New research papers related to existing strategies:
#75 – Federal Open Market Comitee Meeting Effect in Stocks
New related paper:
Lucca, Moench: The Pre-FOMC Announcement Drift
http://papers.ssrn.com/sol3/papers.cfm?abstract_id=1923197
Abstract:
Since the Federal Open Market Committee (FOMC) began announcing its policy decisions in 1994, U.S. stock returns have on average been more than thirty times larger on announcement days than on other days. Surprisingly, these abnormal returns are accrued before the policy announcement. The excess returns earned during the twenty-four hours prior to scheduled FOMC announcements account for more than 80 percent of the equity premium over the past seventeen years. Similar results are found for major global equity indexes, but not for other asset classes or other economic news announcements. We explore a few risk-based explanations of these findings, none of which can account for the return anomaly.
#87 – Baltic Dry Index as Predictor of Stock Returns
New related paper:
Alizadeh, Muradoglu: Stock Market Returns and Shipping Freight Market Information: Yet Another Puzzle!

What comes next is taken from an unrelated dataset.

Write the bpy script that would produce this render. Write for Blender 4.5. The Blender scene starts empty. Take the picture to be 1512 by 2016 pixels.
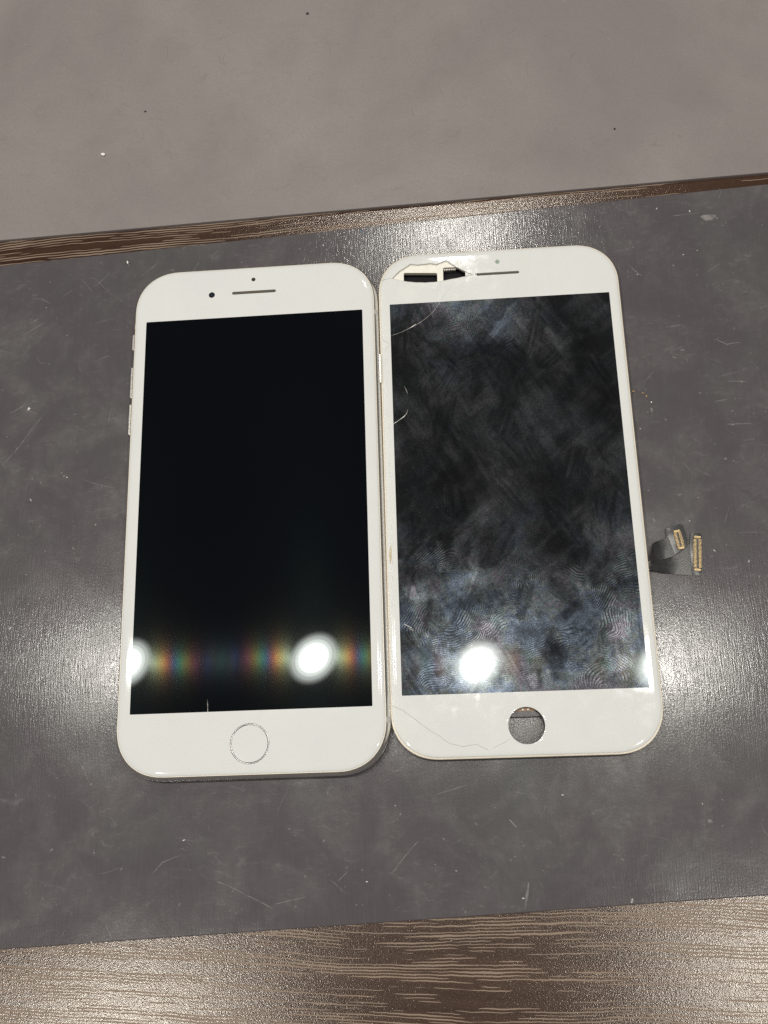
import bpy, bmesh, math, random
import numpy as np
from mathutils import Matrix, Vector
random.seed(7); rng = np.random.default_rng(7)
S = bpy.context.scene
COL = S.collection
MM = 0.001

AMB = 0.075
DENOISE = False
CHIP = 7400.0
DIFF = 0.00019
SMG = 0.026
GROOVE = 0.000036
MATROUGH = 0.145
MATSPEC = 0.34
WOODROUGH = 0.20
UPC1 = (0.208, 0.180, 0.178)
UPC2 = (0.258, 0.230, 0.224)
WH1 = (0.65, 0.662, 0.658)
WH2 = (0.68, 0.687, 0.676)

# ---------------------------------------------------------------- camera
cam = bpy.data.cameras.new('camera'); co = bpy.data.objects.new('camera', cam); COL.objects.link(co)
R = Matrix(((0.99721, 0.04729, 0.05781), (-0.02952, 0.96055, -0.27655), (-0.06861, 0.27407, 0.95926)))
co.matrix_world = Matrix.Translation((0.05536, -0.08316, 0.27785)) @ R.to_4x4()
cam.sensor_fit = 'AUTO'; cam.sensor_width = 36.0; cam.lens = 1900 / 2016 * 36.0
cam.clip_start = 0.01; cam.clip_end = 20
S.camera = co
# ---------------------------------------------------------------- room light
w = bpy.data.worlds.new('World'); S.world = w; w.use_nodes = True
bg = w.node_tree.nodes['Background']; bg.inputs[0].default_value = (1.0, 0.97, 0.94, 1); bg.inputs[1].default_value = AMB
S.view_settings.view_transform = 'Standard'; S.view_settings.look = 'None'
S.view_settings.exposure = 0.0; S.view_settings.gamma = 1.0
S.cycles.use_denoising = DENOISE; S.cycles.max_bounces = 8; S.cycles.diffuse_bounces = 3; S.cycles.glossy_bounces = 4
S.cycles.sample_clamp_indirect = 4.0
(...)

http://papers.ssrn.com/sol3/papers.cfm?abstract_id=1905590
Abstact:
Changes in shipping freight rates predict stock market returns. In today’s global world, where economies are linked through international trade, shipping freight rates carry information about economic activity which is reflected in stock returns. Our results are statistically and economically significant and cannot be explained by time-varying risk premia as shipping freight rate changes significantly predict negative excess returns. Consistent with the delayed reaction hypothesis, it seems that investors are slow in responding to the information on changes in shipping freight rates. Moreover, results are robust across world and international stock indexes.
#14 – Momentum Effect in Stocks
New related paper:
Jagadeesh, Titman: Momentum (2011 version)
http://papers.ssrn.com/sol3/papers.cfm?abstract_id=1919226
Abstract:
There is substantial evidence that indicates that stocks that perform the best (worst) over a three to 12 month period tend to continue to perform well (poorly) over the subsequent three to 12 months. Up until recently, trading strategies that exploit this phenomenon were consistently profitable in the United States and in most developed markets. Similarly, stocks with high earnings momentum outperform stocks with low earnings momentum. This article reviews the momentum literature and discusses some of the explanations for this phenomenon.